◆ **WHAT TO DO**
Write every line of the material out exactly as shown.

◆ **DATASET SECTION**
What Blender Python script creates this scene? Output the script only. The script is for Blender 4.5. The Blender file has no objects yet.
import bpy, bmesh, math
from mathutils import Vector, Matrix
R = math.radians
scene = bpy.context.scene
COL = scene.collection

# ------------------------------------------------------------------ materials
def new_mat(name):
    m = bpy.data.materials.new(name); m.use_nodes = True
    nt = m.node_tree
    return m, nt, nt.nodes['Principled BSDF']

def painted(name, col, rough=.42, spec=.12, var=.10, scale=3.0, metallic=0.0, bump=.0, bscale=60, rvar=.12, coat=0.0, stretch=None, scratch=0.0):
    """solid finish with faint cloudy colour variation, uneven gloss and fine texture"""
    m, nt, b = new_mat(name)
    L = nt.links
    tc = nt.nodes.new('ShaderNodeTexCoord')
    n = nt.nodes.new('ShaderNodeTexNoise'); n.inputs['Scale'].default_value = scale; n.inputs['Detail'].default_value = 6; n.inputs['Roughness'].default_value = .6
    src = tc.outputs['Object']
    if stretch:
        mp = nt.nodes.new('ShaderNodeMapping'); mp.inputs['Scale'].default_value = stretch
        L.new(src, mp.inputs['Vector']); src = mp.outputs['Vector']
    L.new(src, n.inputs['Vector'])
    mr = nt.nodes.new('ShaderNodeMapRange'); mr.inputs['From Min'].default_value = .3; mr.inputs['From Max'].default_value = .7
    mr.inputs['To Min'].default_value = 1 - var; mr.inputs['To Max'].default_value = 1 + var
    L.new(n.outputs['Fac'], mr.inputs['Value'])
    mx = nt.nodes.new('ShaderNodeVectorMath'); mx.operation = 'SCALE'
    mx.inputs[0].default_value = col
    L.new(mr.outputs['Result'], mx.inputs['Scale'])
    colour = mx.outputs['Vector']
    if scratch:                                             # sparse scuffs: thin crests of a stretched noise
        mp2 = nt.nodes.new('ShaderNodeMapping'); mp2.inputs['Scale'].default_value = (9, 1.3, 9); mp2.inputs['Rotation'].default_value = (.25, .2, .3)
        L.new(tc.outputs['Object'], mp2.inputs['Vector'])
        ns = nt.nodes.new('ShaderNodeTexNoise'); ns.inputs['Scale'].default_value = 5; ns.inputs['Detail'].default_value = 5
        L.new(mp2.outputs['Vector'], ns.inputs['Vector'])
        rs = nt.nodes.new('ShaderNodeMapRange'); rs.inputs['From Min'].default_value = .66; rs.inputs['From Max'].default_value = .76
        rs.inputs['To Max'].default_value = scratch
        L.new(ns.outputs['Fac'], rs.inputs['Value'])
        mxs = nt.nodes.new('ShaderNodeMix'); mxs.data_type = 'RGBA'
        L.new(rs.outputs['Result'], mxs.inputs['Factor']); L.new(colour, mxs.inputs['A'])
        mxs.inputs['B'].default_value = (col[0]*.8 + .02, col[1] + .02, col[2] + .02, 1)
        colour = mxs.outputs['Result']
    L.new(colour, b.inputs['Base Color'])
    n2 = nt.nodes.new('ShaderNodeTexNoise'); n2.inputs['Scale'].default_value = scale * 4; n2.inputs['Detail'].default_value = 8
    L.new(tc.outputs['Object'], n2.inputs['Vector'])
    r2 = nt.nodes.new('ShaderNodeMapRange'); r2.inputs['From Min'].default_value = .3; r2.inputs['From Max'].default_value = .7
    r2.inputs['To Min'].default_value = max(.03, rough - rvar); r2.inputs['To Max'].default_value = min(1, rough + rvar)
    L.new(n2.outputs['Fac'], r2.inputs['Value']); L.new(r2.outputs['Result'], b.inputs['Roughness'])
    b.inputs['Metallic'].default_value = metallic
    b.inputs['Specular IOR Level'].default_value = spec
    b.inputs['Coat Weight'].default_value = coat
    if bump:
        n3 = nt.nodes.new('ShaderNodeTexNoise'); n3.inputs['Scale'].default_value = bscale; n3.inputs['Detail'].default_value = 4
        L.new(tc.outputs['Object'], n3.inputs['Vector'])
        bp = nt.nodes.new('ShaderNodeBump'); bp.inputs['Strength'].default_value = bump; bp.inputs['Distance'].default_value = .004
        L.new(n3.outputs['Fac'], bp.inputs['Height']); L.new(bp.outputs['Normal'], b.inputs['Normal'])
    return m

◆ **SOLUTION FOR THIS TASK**
What Blender Python script creates this scene? Output the script only. The script is for Blender 4.5. The Blender file has no objects yet.
import bpy, bmesh, math
from mathutils import Vector, Matrix
R = math.radians
scene = bpy.context.scene
COL = scene.collection

# ------------------------------------------------------------------ materials
def new_mat(name):
    m = bpy.data.materials.new(name); m.use_nodes = True
    nt = m.node_tree
    return m, nt, nt.nodes['Principled BSDF']

def painted(name, col, rough=.42, spec=.12, var=.10, scale=3.0, metallic=0.0, bump=.0, bscale=60, rvar=.12, coat=0.0, stretch=None, scratch=0.0):
    """solid finish with faint cloudy colour variation, uneven gloss and fine texture"""
    m, nt, b = new_mat(name)
    L = nt.links
    tc = nt.nodes.new('ShaderNodeTexCoord')
    n = nt.nodes.new('ShaderNodeTexNoise'); n.inputs['Scale'].default_value = scale; n.inputs['Detail'].default_value = 6; n.inputs['Roughness'].default_value = .6
    src = tc.outputs['Object']
    if stretch:
        mp = nt.nodes.new('ShaderNodeMapping'); mp.inputs['Scale'].default_value = stretch
        L.new(src, mp.inputs['Vector']); src = mp.outputs['Vector']
    L.new(src, n.inputs['Vector'])
    mr = nt.nodes.new('ShaderNodeMapRange'); mr.inputs['From Min'].default_value = .3; mr.inputs['From Max'].default_value = .7
    mr.inputs['To Min'].default_value = 1 - var; mr.inputs['To Max'].default_value = 1 + var
    L.new(n.outputs['Fac'], mr.inputs['Value'])
    mx = nt.nodes.new('ShaderNodeVectorMath'); mx.operation = 'SCALE'
    mx.inputs[0].default_value = col
    L.new(mr.outputs['Result'], mx.inputs['Scale'])
    colour = mx.outputs['Vector']
    if scratch:                                             # sparse scuffs: thin crests of a stretched noise
        mp2 = nt.nodes.new('ShaderNodeMapping'); mp2.inputs['Scale'].default_value = (9, 1.3, 9); mp2.inputs['Rotation'].default_value = (.25, .2, .3)
        L.new(tc.outputs['Object'], mp2.inputs['Vector'])
        ns = nt.nodes.new('ShaderNodeTexNoise'); ns.inputs['Scale'].default_value = 5; ns.inputs['Detail'].default_value = 5
        L.new(mp2.outputs['Vector'], ns.inputs['Vector'])
        rs = nt.nodes.new('ShaderNodeMapRange'); rs.inputs['From Min'].default_value = .66; rs.inputs['From Max'].default_value = .76
        rs.inputs['To Max'].default_value = scratch
        L.new(ns.outputs['Fac'], rs.inputs['Value'])
        mxs = nt.nodes.new('ShaderNodeMix'); mxs.data_type = 'RGBA'
        L.new(rs.outputs['Result'], mxs.inputs['Factor']); L.new(colour, mxs.inputs['A'])
        mxs.inputs['B'].default_value = (col[0]*.8 + .02, col[1] + .02, col[2] + .02, 1)
        colour = mxs.outputs['Result']
    L.new(colour, b.inputs['Base Color'])
    n2 = nt.nodes.new('ShaderNodeTexNoise'); n2.inputs['Scale'].default_value = scale * 4; n2.inputs['Detail'].default_value = 8
    L.new(tc.outputs['Object'], n2.inputs['Vector'])
    r2 = nt.nodes.new('ShaderNodeMapRange'); r2.inputs['From Min'].default_value = .3; r2.inputs['From Max'].default_value = .7
    r2.inputs['To Min'].default_value = max(.03, rough - rvar); r2.inputs['To Max'].default_value = min(1, rough + rvar)
    L.new(n2.outputs['Fac'], r2.inputs['Value']); L.new(r2.outputs['Result'], b.inputs['Roughness'])
    b.inputs['Metallic'].default_value = metallic
    b.inputs['Specular IOR Level'].default_value = spec
    b.inputs['Coat Weight'].default_value = coat
    if bump:
        n3 = nt.nodes.new('ShaderNodeTexNoise'); n3.inputs['Scale'].default_value = bscale; n3.inputs['Detail'].default_value = 4
        L.new(tc.outputs['Object'], n3.inputs['Vector'])
        bp = nt.nodes.new('ShaderNodeBump'); bp.inputs['Strength'].default_value = bump; bp.inputs['Distance'].default_value = .004
        L.new(n3.outputs['Fac'], bp.inputs['Height']); L.new(bp.outputs['Normal'], b.inputs['Normal'])
    return m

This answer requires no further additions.